Full CV

 Erik Frydenborg was born in Miami, Florida, and grew up in rural York County, Pennsylvania. He holds a BFA from MICA in Baltimore, MD, and an MFA from the University of Southern California in Los Angeles, CA. Frydenborg has held solo exhibitions at Starr Suites, Brooklyn, NY, The Pit, Glendale, CA, Andrew Rafacz Gallery, Chicago, IL, Albert Baronian, Brussels, BE, The Suburban, Oak Park, IL, and Cherry and Martin, Los Angeles, CA. Recent group exhibitions include Slipper at Personal Space, Vallejo, CA, Models at Bel Ami, Los Angeles, CA, Chanterelle at ASHES/ASHES, New York, NY, Unstuck in Time at Pasaquan, Buena Vista, GA, and Domestic Air Bag at Pio Pico, Los Angeles, CA. Frydenborg’s work has been reviewed in Artforum, FlashArt, and The Los Angeles Times, among other publications. From 2017 through 2019, Frydenborg was a partner in the cooperative artist-run Los Angeles gallery AWHRHWAR.  Frydenborg has participated widely in exhibitions staged at artist-run spaces, and has written essays on peers such as Amanda Ross-Ho and Sterling Ruby. His work is in the permanent collection of the Los Angeles County Museum of Art and public collections of the Ogunquit Museum of Art, Ogunquit, ME. Erik Frydenborg lives and works in Los Angeles.

Frydenborg's process involves sourcing and deconstructing graphics and drawings from discarded print material, such as academic diagrams of mechanical and natural systems. He digitally scans and manipulates these images into warped revisions that defy their original informative intentions.
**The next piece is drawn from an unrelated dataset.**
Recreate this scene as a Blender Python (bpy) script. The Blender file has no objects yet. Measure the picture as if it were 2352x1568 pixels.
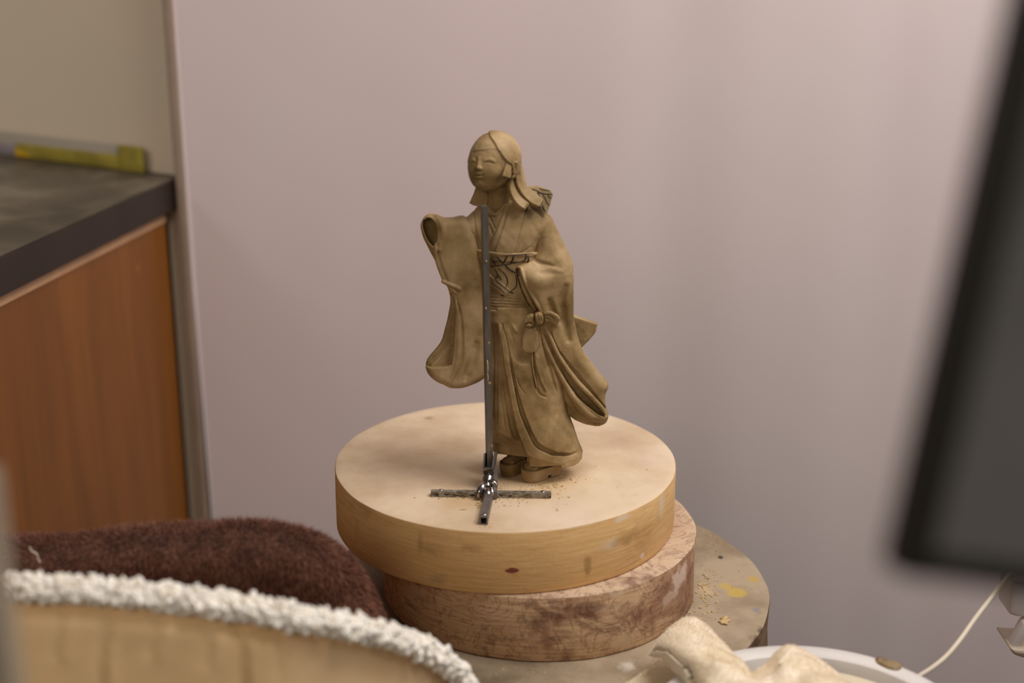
import bpy, bmesh, math, random
import numpy as np
from mathutils import Vector, Matrix
random.seed(7)
RNG = np.random.default_rng(11)
SC = bpy.context.scene
COL = SC.collection

# ------------------------------------------------------------------ camera
CAM_Z = 1.45                        # camera height above the floor
PITCH = math.radians(17.6)
FPX = 50 / 36 * 2352                # 50 mm lens, in pixels of the 2352 x 1568 frame
CP, SP = math.cos(PITCH), math.sin(PITCH)
cam_data = bpy.data.cameras.new('camera')
cam = bpy.data.objects.new('camera', cam_data)
COL.objects.link(cam)
cam.location = (0, 0, CAM_Z)
cam.rotation_euler = (math.radians(90) - PITCH, 0, 0)
cam_data.lens = 50
cam_data.sensor_width = 36
cam_data.clip_start = 0.02
cam_data.dof.use_dof = True
cam_data.dof.focus_distance = 1.215
cam_data.dof.aperture_fstop = 2.8
SC.camera = cam

# ------------------------------------------------------------------ world and lights
world = bpy.data.worlds.new('room_light')
SC.world = world
world.use_nodes = True
world.node_tree.nodes['Background'].inputs[0].default_value = (0.92, 0.84, 0.78, 1)
world.node_tree.nodes['Background'].inputs[1].default_value = 0.09

def area_light(name, loc, target, size, size_y, power, color, spread=180):
    ld = bpy.data.lights.new(name, 'AREA')
    ld.shape = 'RECTANGLE'
    ld.size, ld.size_y = size, size_y
    ld.energy = power
    ld.color = color
    ld.spread = math.radians(spread)
    o = bpy.data.objects.new(name, ld)
    COL.objects.link(o)
    o.location = loc
    o.rotation_euler = (Vector(target) - Vector(loc)).to_track_quat('-Z', 'Y').to_euler()
    return o
area_light('ceiling_light', (0.72, 0.92, 2.45), (0.05, 1.2, 0.9), 0.9, 0.9, 27, (1.0, 0.95, 0.90))
area_light('window_light', (2.1, 0.5, 2.1), (0.3, 1.6, 1.2), 0.8, 0.8, 7.5, (0.99, 0.97, 1.0))
area_light('rear_ceiling_light', (-0.7, -0.7, 2.0), (-0.25, 1.4, 0.8), 1.0, 0.6, 8, (1.0, 0.85, 0.68))
area_light('beige_wall_fill', (-1.5, 0.6, 2.1), (-1.0, 2.0, 1.45), 0.4, 0.3, 1.2, (1.0, 0.92, 0.82), 80)  # unseen fill added to brighten the beige wall, no lamp over the counter

SC.view_settings.view_transform = 'Standard'
SC.view_settings.look = 'None'
SC.view_settings.gamma = 1
SC.view_settings.use_curve_mapping = False
SC.view_settings.exposure = 0.0

# ------------------------------------------------------------------ measuring helpers
def ray(px, py):
    """direction of the sight line through a point of the photograph"""
    x = (px - 1176) / FPX; v = (784 - py) / FPX
    return np.array([x, CP + v * SP, -SP + v * CP])
def at_y(px, py, y):
    d = ray(px, py); return np.array([0, 0, CAM_Z]) + d * (y / d[1])
def at_z(px, py, z):
    d = ray(px, py); return np.array([0, 0, CAM_Z]) + d * ((z - CAM_Z) / d[2])
def project(P):
    P = np.asarray(P); z = P[..., 2] - CAM_Z
    d = P[..., 1] * CP - z * SP; u = P[..., 1] * SP + z * CP
    return 1176 + FPX * P[..., 0] / d, 784 - FPX * u / d

# ------------------------------------------------------------------ object helpers
def tag(o, label=None, cat=None, group=None, kind=None):
    if label: o['label'] = label
    if cat: o['category'] = cat
    if group: o['group'] = group
    if kind: o['kind'] = kind
    return o
def empty(name, loc, label, cat, group=None):
    o = bpy.data.objects.new(name, None)
    o.empty_display_size = 0.02
    COL.objects.link(o); o.location = tuple(loc)
    return tag(o, label, cat, group)
def link(name, me, mat, parent=None, world_coords=True):
    """link one mesh; vertices are world coordinates, moved into the parent's frame"""
    o = bpy.data.objects.new(name, me)
    COL.objects.link(o)
    if mat is not None: me.materials.append(mat)
    if parent is not None:
        o.parent = parent
        if world_coords:
            off = Vector((0, 0, 0)); p = parent
            while p is not None:
                off += p.location; p = p.parent
            me.transform(Matrix.Translation(-off))
    return o
def mesh_np(name, V, F, smooth=True):
    """V (n,3), F (m,k) arrays to a mesh, quick for large meshes"""
    V = np.ascontiguousarray(V, dtype=np.float32); F = np.ascontiguousarray(F, dtype=np.int32)
    me = bpy.data.meshes.new(name)
    n, k = F.shape
    me.vertices.add(len(V)); me.vertices.foreach_set('co', V.ravel())
    me.loops.add(n * k); me.loops.foreach_set('vertex_index', F.ravel())
    me.polygons.add(n)
    me.polygons.foreach_set('loop_start', np.arange(0, n * k, k, dtype=np.int32))
    me.polygons.foreach_set('loop_total', np.full(n, k, dtype=np.int32))
    me.polygons.foreach_set('use_smooth', np.full(n, smooth, dtype=bool))
    me.update(calc_edges=True)
    return me
def bm_mesh(name, bm, smooth=False, angle=None):
    me = bpy.data.meshes.new(name)
    bmesh.ops.recalc_face_normals(bm, faces=bm.faces)
    bm.to_mesh(me); bm.free()
    if smooth:
        me.polygons.foreach_set('use_smooth', np.ones(len(me.polygons), dtype=bool))
        if angle:
            me.set_sharp_from_angle(angle=math.radians(angle))
    return me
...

These adapted illustrations are then meticulously carved from wood, evoking forms that suggest weapons, hallucinatory vessels, or mythic totems. Using stencils, Frydenborg hand-paints the altered diagrams onto the sculptures' surfaces, creating intricate patterns reminiscent of tattoos or costume makeup.

The sculptures' palettes of pastel and fluorescent hues recall the design aesthetics of mass-manufactured products, contrasting with the archaic nature of their woodcraft, which echoes handmade toys and folk art from Frydenborg's pastoral upbringing. His work examines the instability of knowledge over time, where once-reliable information becomes elastic and subject to metamorphosis. Through his sculptures, Frydenborg visualizes this condition, transforming decontextualized data into cryptic abstractions that appear stretched and suspended in motion, disorienting the viewer's perception of time and creating a dialogue between the familiar and the futuristic.